-- PROMPT --
In the listing below, locate the lines bearing the word "script". Copy every one of them.

— Start SOURCE DATA —

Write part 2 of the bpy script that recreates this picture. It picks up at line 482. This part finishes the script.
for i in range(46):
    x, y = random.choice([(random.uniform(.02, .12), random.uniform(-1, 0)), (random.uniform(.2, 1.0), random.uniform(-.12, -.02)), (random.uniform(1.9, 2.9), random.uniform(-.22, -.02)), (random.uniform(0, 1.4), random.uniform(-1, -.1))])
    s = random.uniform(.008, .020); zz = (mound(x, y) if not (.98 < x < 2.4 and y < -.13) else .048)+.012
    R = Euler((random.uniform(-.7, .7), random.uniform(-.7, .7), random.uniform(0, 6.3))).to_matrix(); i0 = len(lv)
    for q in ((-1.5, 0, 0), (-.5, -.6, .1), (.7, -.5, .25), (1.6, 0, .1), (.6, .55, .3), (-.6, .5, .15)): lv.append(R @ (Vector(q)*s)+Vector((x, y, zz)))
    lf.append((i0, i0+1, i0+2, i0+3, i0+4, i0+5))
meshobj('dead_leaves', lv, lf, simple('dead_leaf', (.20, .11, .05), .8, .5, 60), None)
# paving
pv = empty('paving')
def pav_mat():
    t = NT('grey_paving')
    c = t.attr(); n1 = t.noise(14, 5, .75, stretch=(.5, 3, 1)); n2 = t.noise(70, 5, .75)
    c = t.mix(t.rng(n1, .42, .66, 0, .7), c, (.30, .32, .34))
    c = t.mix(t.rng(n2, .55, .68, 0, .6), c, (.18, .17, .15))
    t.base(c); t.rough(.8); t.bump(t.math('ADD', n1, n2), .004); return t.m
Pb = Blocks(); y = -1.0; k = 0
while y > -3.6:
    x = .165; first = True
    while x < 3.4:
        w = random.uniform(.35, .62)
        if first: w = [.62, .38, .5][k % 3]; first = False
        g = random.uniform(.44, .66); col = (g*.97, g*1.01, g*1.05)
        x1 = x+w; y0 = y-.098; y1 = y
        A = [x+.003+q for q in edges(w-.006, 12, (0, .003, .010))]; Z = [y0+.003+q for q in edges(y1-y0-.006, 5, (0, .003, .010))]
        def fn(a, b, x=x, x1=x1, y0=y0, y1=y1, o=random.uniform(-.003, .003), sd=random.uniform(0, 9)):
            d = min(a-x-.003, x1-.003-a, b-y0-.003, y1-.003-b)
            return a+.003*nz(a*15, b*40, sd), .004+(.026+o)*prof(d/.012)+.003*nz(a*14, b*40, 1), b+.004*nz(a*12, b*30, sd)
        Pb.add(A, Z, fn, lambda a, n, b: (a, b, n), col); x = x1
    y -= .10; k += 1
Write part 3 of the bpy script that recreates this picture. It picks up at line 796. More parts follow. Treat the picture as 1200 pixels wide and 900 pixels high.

— End SOURCE DATA —

-- EXERCISE ANSWER --
Write part 2 of the bpy script that recreates this picture. It picks up at line 482. This part finishes the script.
Write part 3 of the bpy script that recreates this picture. It picks up at line 796. More parts follow. Treat the picture as 1200 pixels wide and 900 pixels high.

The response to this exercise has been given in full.